Tenth Sunday after Trinity John 6:24-35 Exodus 16:2-4; 9-15
So, the Olympic Games 2024 are in full swing. If we watched some of it on TV, we have seen some wonderful athletics and happy medal winners, but also the near misses and disappointments. For those who love to watch sport in this way, it is a great time and those who don’t like it, well, they can just try to ignore it… I am reminded, though, of a particular quote, that says, ‘Give them bread and games’, as a reference to the notion that that is all that people want to keep them happy. It comes from a fuller quote, attributed to the Roman poet Juvenal, in his 10th Satire, of about 100AD. This quote says, ‘Give them bread and circuses and they will never revolt.’ It describes the way that the Roman government began to provide free food and entertainment, in order to keep them happy, after the Roman Republic ended and the Roman Empire began. It was all free and the scheme was based on the idea that bread and circuses were the only remaining interests of the people.
If the Olympics and games in general are not the real topic of today’s readings, bread is a feature in those readings: God’s provision of manna in the wilderness, in Exodus 16, and Jesus talking about food that truly satisfies in John 6. In both accounts, there is a hidden meaning to explore.
After their Exodus, the people who had been led out of slavery in Egypt had begun to grumble at the lack of the food they had in the past. They seemed to have forgotten their time as slaves in Egypt, and were concerned with their stomachs, craving for the food they had before. Their complaint against Moses and Aaron reached the Lord too, and he turned things around by sending them a new kind of bread, ‘manna’ which means ‘what is it?’. This was bread from heaven that was found as a layer on the ground each morning, like dew. There was always enough for all.
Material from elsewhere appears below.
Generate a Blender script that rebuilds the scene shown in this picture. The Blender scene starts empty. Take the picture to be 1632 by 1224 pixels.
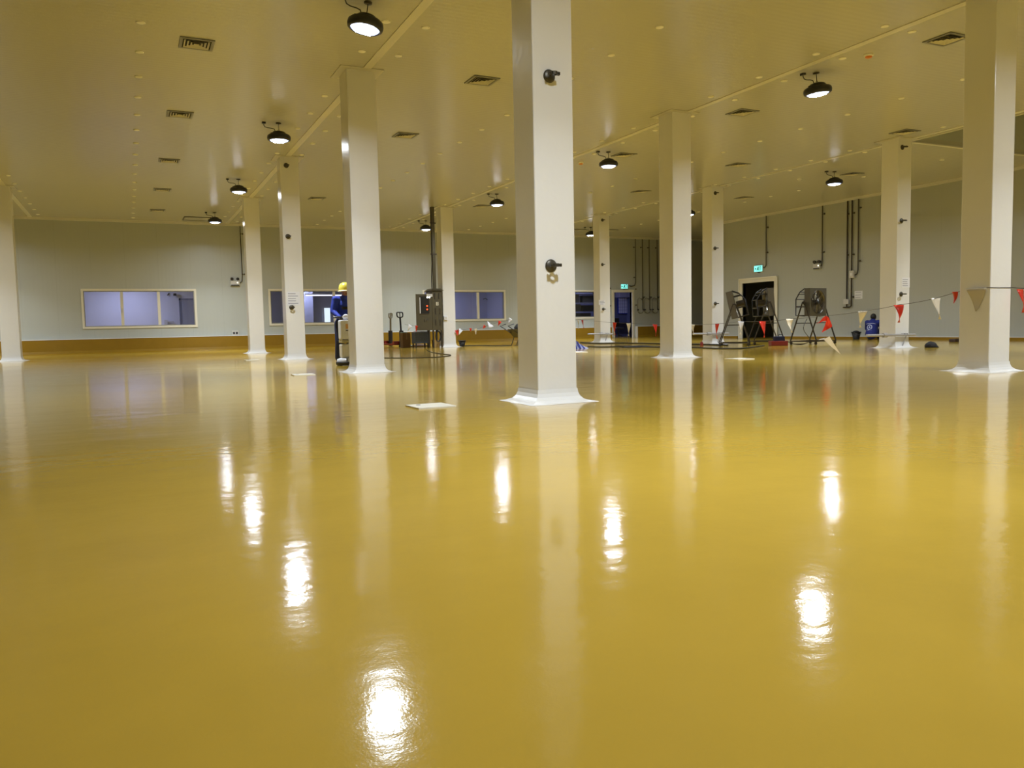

In John’s Gospel, too, there is mention of ‘bread from heaven’, when Jesus talks about the bread that the people were looking for since he fed the five thousand from five loaves of bread and two fish. He tells them not to work for the food that perishes, but for the food that endures for eternal life, which the Son of Man will give them. In both accounts, then, we find that what people are looking for is feeding; but is it the food that truly satisfies? We know that we don’t live by bread alone, as Jesus has said, ‘but by every word that comes from the mouth of God’ (Matthew 4:4).
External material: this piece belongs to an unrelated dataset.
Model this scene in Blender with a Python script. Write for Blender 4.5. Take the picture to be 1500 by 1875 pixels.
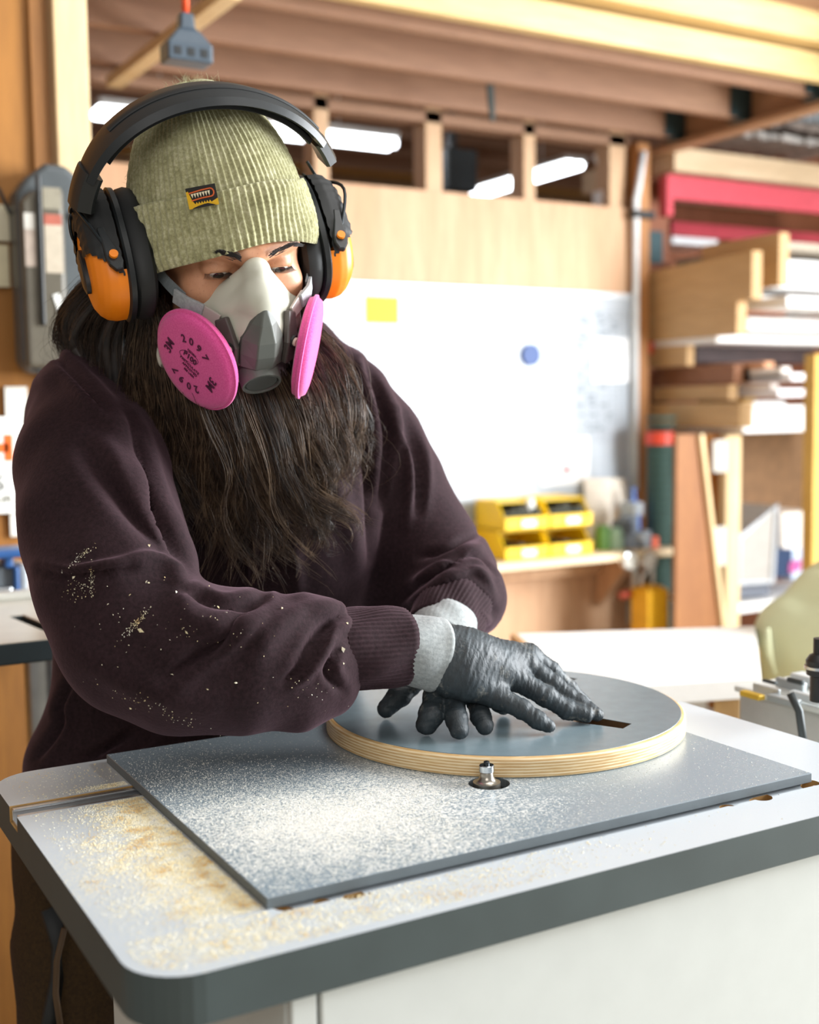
import bpy, bmesh, math, random
import numpy as np
from mathutils import Vector, Matrix

for o in list(bpy.data.objects): bpy.data.objects.remove(o)
SC = bpy.context.scene
COL = SC.collection

# ---------------- camera ----------------
YAW, PITCH, ROLL, CZ = [math.radians(a) for a in (29.5, 5.0, -0.75)] + [1.25]
FPX = 2187.5                       # 35 mm lens on a 24 mm wide frame of 1500 px
Fv = np.array([math.sin(YAW)*math.cos(PITCH), math.cos(YAW)*math.cos(PITCH), -math.sin(PITCH)])
R0 = np.array([math.cos(YAW), -math.sin(YAW), 0.0]); U0 = np.cross(R0, Fv)
Rv = R0*math.cos(ROLL)+U0*math.sin(ROLL); Uv = -R0*math.sin(ROLL)+U0*math.cos(ROLL)
C0 = np.array([0, 0, CZ])
def ray(px, py): return Fv + Rv*(px-750)/FPX - Uv*(py-937.5)/FPX
def at(px, py, d): return C0 + ray(px, py)*d              # survey point seen in that direction, d metres deep
def atz(px, py, z):
    r = ray(px, py); return C0 + r*(z-CZ)/r[2]
def aty(px, py, y):
    r = ray(px, py); return C0 + r*y/r[1]
def atx(px, py, x):
    r = ray(px, py); return C0 + r*x/r[0]
cam = bpy.data.cameras.new('camera'); co = bpy.data.objects.new('camera', cam); COL.objects.link(co)
cam.sensor_fit = 'HORIZONTAL'; cam.sensor_width = 24; cam.lens = 35
co.matrix_world = Matrix(((Rv[0], Uv[0], -Fv[0], 0), (Rv[1], Uv[1], -Fv[1], 0), (Rv[2], Uv[2], -Fv[2], CZ), (0, 0, 0, 1)))
cam.dof.use_dof = True; cam.dof.focus_distance = 1.13; cam.dof.aperture_fstop = 3.2
cam.clip_start = 0.02
SC.camera = co

# ---------------- world and light ----------------
W = bpy.data.worlds.new('world'); SC.world = W; W.use_nodes = True
bg = W.node_tree.nodes['Background']; bg.inputs[0].default_value = (1.0, 0.95, 0.89, 1); bg.inputs[1].default_value = 0.25
def area(name, loc, target, sx, sy, power, color):
    L = bpy.data.lights.new(name, 'AREA'); L.shape = 'RECTANGLE'; L.size = sx; L.size_y = sy; L.energy = power; L.color = color
    o = bpy.data.objects.new(name, L); COL.objects.link(o); o.location = loc
    o.rotation_euler = (Vector(target)-Vector(loc)).to_track_quat('-Z', 'Y').to_euler(); return o
area('daylight_door', (4.2, 0.0, 1.8), (0.8, 1.15, 1.0), 2.4, 2.2, 400, (0.93, 0.97, 1.0))
area('ceiling_light_bank', (1.3, 0.7, 2.9), (1.1, 1.1, 0.0), 1.6, 1.2, 20, (1.0, 0.97, 0.93))
area('front_fill_light', (-0.7, -1.3, 2.3), (0.6, 1.2, 1.1), 1.6, 1.2, 17, (1.0, 0.97, 0.94))  # unseen fill lamp, added to brighten the mask and filters from the front
SC.view_settings.view_transform = 'Standard'; SC.view_settings.look = 'None'
SC.view_settings.gamma = 1.0; SC.view_settings.use_curve_mapping = False
SC.view_settings.exposure = 0.42

# ---------------- helpers ----------------
RNG = random.Random(7)
def tag(o, label=None, cat=None, group=None, kind=None):
    if label: o['label'] = label
    if cat: o['category'] = cat
    if group: o['group'] = group
    if kind: o['kind'] = kind
    return o
def empty(name, loc=(0, 0, 0), label=None, cat=None, group=None, mw=None):
    o = bpy.data.objects.new(name, None); COL.objects.link(o); o.empty_display_size = 0.02
    if mw is not None: o.matrix_world = mw
    else: o.location = loc
    return tag(o, label, cat, group)
def par(o, p):
    if p is not None:
        o.parent = p
        o.matrix_parent_inverse = MWI(p)
    return o
def mwof(p):
    m = p.matrix_basis.copy()
    if p.parent: m = mwof(p.parent) @ p.matrix_parent_inverse @ m
    return m
def MWI(p): return mwof(p).inverted()

class MB:
    """collects shapes in world coordinates, builds ONE mesh object"""
    def __init__(s): s.v = []; s.f = []; s.mi = []; s.cur = 0
    def add(s, vs, fs):
        n = len(s.v); s.v += [tuple(float(c) for c in p) for p in vs]
        s.f += [tuple(i+n for i in f) for f in fs]; s.mi += [s.cur]*len(fs); return s
    def box(s, a, b, M=None):
        x0, y0, z0 = a; x1, y1, z1 = b
        vs = [(x0,y0,z0),(x1,y0,z0),(x1,y1,z0),(x0,y1,z0),(x0,y0,z1),(x1,y0,z1),(x1,y1,z1),(x0,y1,z1)]
        if M is not None: vs = [tuple(M @ Vector(p)) for p in vs]
        return s.add(vs, [(0,3,2,1),(4,5,6,7),(0,1,5,4),(1,2,6,5),(2,3,7,6),(3,0,4,7)])
    def prism(s, poly, h0, h1, axis=2):
        """poly = 2-D points (ccw seen from +axis); extruded along axis"""
        def mk(p, h):
            return (p[0], p[1], h) if axis == 2 else ((p[0], h, p[1]) if axis == 1 else (h, p[0], p[1]))
        n = len(poly); vs = [mk(p, h0) for p in poly]+[mk(p, h1) for p in poly]
        return s.add(vs, [tuple(range(n))[::-1], tuple(range(n, 2*n))]+[(i, (i+1) % n, n+(i+1) % n, n+i) for i in range(n)])
    def slab(s, top, th):
        """top = 3-D polygon ccw from above, thickness downward"""
        n = len(top); vs = [tuple(p) for p in top]+[(p[0], p[1], p[2]-th) for p in top]
        return s.add(vs, [tuple(range(n)), tuple(range(n, 2*n))[::-1]]+[(i, n+i, n+(i+1) % n, (i+1) % n) for i in range(n)])
    def cyl(s, p0, p1, r0, r1=None, n=20, cap=True):
        r1 = r0 if r1 is None else r1
        return s.tube([p0, p1], [r0, r1], n, cap)
    def tube(s, pts, rad, n=10, cap=True):
        pts = [Vector(p) for p in pts]
        if not hasattr(rad, '__len__'): rad = [rad]*len(pts)
        t0 = (pts[1]-pts[0]).normalized()
        ref = Vector((0, 0, 1)) if abs(t0.z) < .9 else Vector((1, 0, 0))
        nx = t0.cross(ref).normalized(); vs = []; fs = []
        for i, p in enumerate(pts):
            t = (pts[min(i+1, len(pts)-1)]-pts[max(i-1, 0)]).normalized()
            nx = (nx - t*nx.dot(t)).normalized(); ny = t.cross(nx)
            for k in range(n):
                a = 2*math.pi*k/n; vs.append(tuple(p+(nx*math.cos(a)+ny*math.sin(a))*rad[i]))
        for i in range(len(pts)-1):
            for k in range(n):
                a = i*n+k; b = i*n+(k+1) % n; fs.append((a, b, b+n, a+n))
        if cap: fs.append(tuple(range(n))[::-1]); m = (len(pts)-1)*n; fs.append(tuple(range(m, m+n)))
        return s.add(vs, fs)
    def lathe(s, prof, c=(0, 0, 0), n=48, M=None):
        """prof = [(r,z)] about the z axis of M / through c"""
        vs = []; fs = []
        for r, z in prof:
            for k in range(n):
                a = 2*math.pi*k/n; p = Vector((r*math.cos(a), r*math.sin(a), z))
                p = (M @ p) if M is not None else p+Vector(c); vs.append(tuple(p))
        for i in range(len(prof)-1):
            for k in range(n):
                a = i*n+k; b = i*n+(k+1) % n; fs.append((a, b, b+n, a+n))
        fs.append(tuple(range(n))[::-1]); m = (len(prof)-1)*n; fs.append(tuple(range(m, m+n)))
        return s.add(vs, fs)
    def ribbon(s, pts, wdir, w, th):
        """flat strap along pts, width direction(s) wdir"""
        vs = []; fs = []; n = len(pts); pts = [Vector(p) for p in pts]
        for i, p in enumerate(pts):
            t = (pts[min(i+1, n-1)]-pts[max(i-1, 0)]).normalized()
            wd = Vector(wdir[i] if hasattr(wdir[0], '__len__') else wdir); wd = (wd-t*wd.dot(t)).normalized(); nn = t.cross(wd)
            ww = w[i] if hasattr(w, '__len__') else w
            for a, b in ((-1, -1), (1, -1), (1, 1), (-1, 1)): vs.append(tuple(p+wd*ww/2*a+nn*th/2*b))
        for i in range(n-1):
            for k in range(4):
                a = i*4+k; b = i*4+(k+1) % 4; fs.append((a, b, b+4, a+4))
        fs.append((3, 2, 1, 0)); m = (n-1)*4; fs.append((m, m+1, m+2, m+3)); return s.add(vs, fs)
    def build(s, name, mat, parent=None, smooth=False, bevel=0, seg=2, label=None, cat=None, group=None, kind=None, origin=None, local=False, auto=None):
        me = bpy.data.meshes.new(name)
        V_ = np.array(s.v, dtype=float)
        if local: org = Vector((0, 0, 0))
        elif origin is not None: org = Vector(origin)
        elif parent is None: org = Vector(((V_[:,0].min()+V_[:,0].max())/2, (V_[:,1].min()+V_[:,1].max())/2, V_[:,2].min()))
        else: org = mwof(parent).translation
        me.from_pydata([tuple(Vector(p)-org) for p in s.v] if not local else s.v, [], s.f)
        me.update(); fixn(me)
        o = bpy.data.objects.new(name, me); COL.objects.link(o)
        for m in (mat if isinstance(mat, (list, tuple)) else [mat]): me.materials.append(m)
        if any(s.mi): me.polygons.foreach_set('material_index', s.mi)
        if local:
            o.parent = parent
        else:
            o.location = org; par(o, parent)
        if smooth: shade(me, auto)
        if bevel:
            b = o.modifiers.new('bevel', 'BEVEL'); b.width = bevel; b.segments = seg; b.limit_method = 'ANGLE'; b.angle_limit = math.radians(40)
        return tag(o, label, cat, group, kind)
def fixn(me):
    bm = bmesh.new(); bm.from_mesh(me); bmesh.ops.recalc_face_normals(bm, faces=bm.faces); bm.to_mesh(me); bm.free()
def shade(me, ang=None):
    me.polygons.foreach_set('use_smooth', [True]*len(me.polygons))
    if ang is not None:
        try: me.set_sharp_from_angle(angle=math.radians(ang))
        except Exception: pass
    me.update()
def copy_of(o, mw, label=None):
    """copy a thing and its parts to another place"""
    c = o.copy(); COL.objects.link(c); c.matrix_world = mw
    if label: c['label'] = label
    for ch in [x for x in COL.objects if x.parent == o]:
        d = ch.copy(); COL.objects.link(d); d.parent = c
        for g in [x for x in COL.objects if x.parent == ch]:
            e = g.copy(); COL.objects.link(e); e.parent = d
    return c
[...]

Today, with the Olympic Games, we are reminded of that other item in the earlier quote: ‘circuses’ or ‘games’; in other words: entertainment in sport. At that level of sport, the stakes are high. Athletes compete to the best of their ability and after a long time of training. Their aim is of course to earn the gold medal, the pinnacle of their success. But only one in each item can be crowned with it.
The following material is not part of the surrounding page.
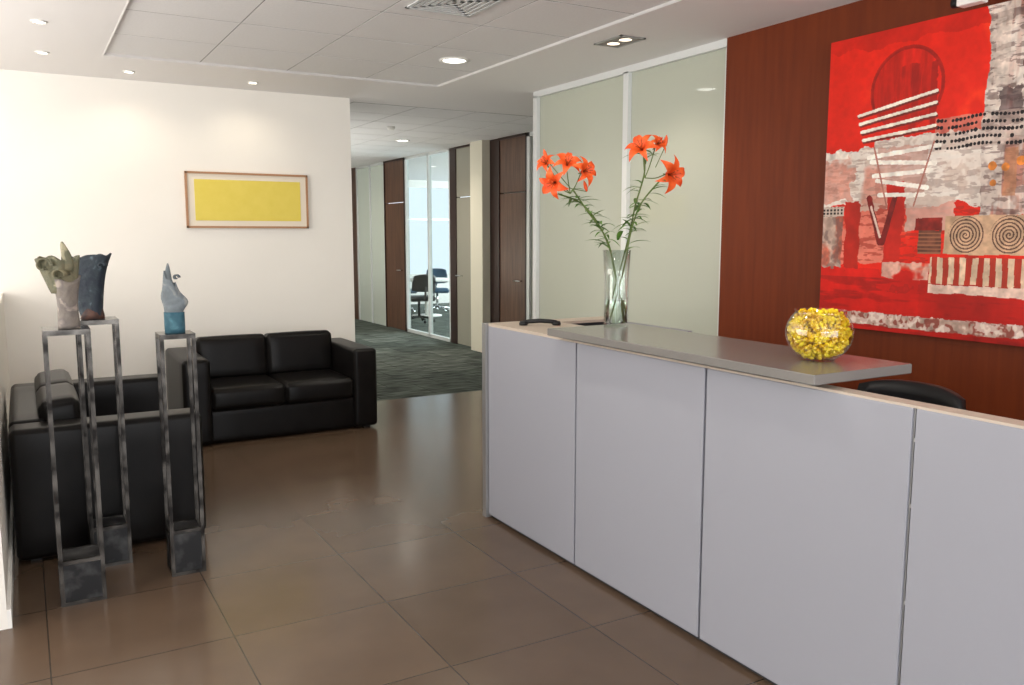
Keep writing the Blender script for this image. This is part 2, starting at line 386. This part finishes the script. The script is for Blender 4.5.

So what about the hidden meaning in the biblical accounts and references to ‘bread from heaven’ and the things that satisfy? Well, if it is physical hunger that needs to be satisfied, then, surely, physical food is necessary. For food – and bread is a generic reference to it – is what our bodies need to survive and remain healthy. But there is another kind of hunger, a spiritual one, that every person is in need of having satisfied, and that can only be fulfilled by God himself. A loaf of bread will feed us physically for a day; but God’s Spirit feeds us for ever. Our need for forgiveness, for love, for belonging, for comfort and for peace: they are satisfied by God alone. He does that through Jesus, his Son, whose work of reconciliation on our behalf has set us truly free, and allows us to enjoy life for ever. God’s provision is as generous as it is complete: bread to feed the body (as we see in Exodus) and bread to feed the soul (as found in Jesus). We need the former, sure, but we most certainly also need the latter, to truly satisfy and give us peace in our soul. And the Olympics? O well, we may enjoy them for a time, but our true and lasting crown comes from God. Amen.